De otro lado, si Estados Unidos ha pretendido señalar la emergencia de una nueva era en su política exterior retirando tropa de Irak (2011) y comprometiendo la extracción de tropas del escenario afgano para 2014, el hecho es que la “Primavera Árabe”, de cuya emergencia la inestabilidad social no es la única responsable, ha reconcentrado la atención de la primera potencia en un área que le resulta inescapable. A ello ha contribuido el nuevo estancamiento de las negociaciones palestinos-israelíes y el desafío nuclear iraní (en torno al cual el consenso internacional se ha orientado hacia las sanciones económicas) mientras que la predisposición de la Administración a un nuevo trato con el mundo árabe no parece haber logrado grandes éxitos.

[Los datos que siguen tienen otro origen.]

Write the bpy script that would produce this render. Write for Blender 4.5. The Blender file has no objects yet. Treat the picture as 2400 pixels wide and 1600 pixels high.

De este escenario, complicado dramáticamente por la guerra civil siria y la posibilidad del uso de la fuerza en Irán, Estados Unidos no sólo no ha podido extraerse sino que profundizará su presencia si la predisposición estratégica del señor Romney triunfa en las próximas elecciones.
Esta situación tiende a atajar la reorientación norteamericana al Asia mientras que el nuevo “pivote”(que implicaba una relación de balance constructivo con China) ha generado suspicacias de la potencia emergente y reclamo de mayor rol norteamericano de los múltiples Estados que la rodean (Foreign Affairs). Esa situación se ha irritado adicionalmente por el anuncio del señor Romney de declarar a China “manipulador cambiario”: las consecuencias conflictivas que de esa eventualidad superaría quizás al ámbito comercial.
Sin una visión estratégica de largo plazo para el sistema internacional y una cierta disposición a acomodarse a las realidades del cambio de orden (Paul Kennedy) en actitud que reserva fuerzas para un nuevo acontecimiento innovador, el rol de América Latina no parece adecuadamente focalizado por ninguno de los dos candidatos.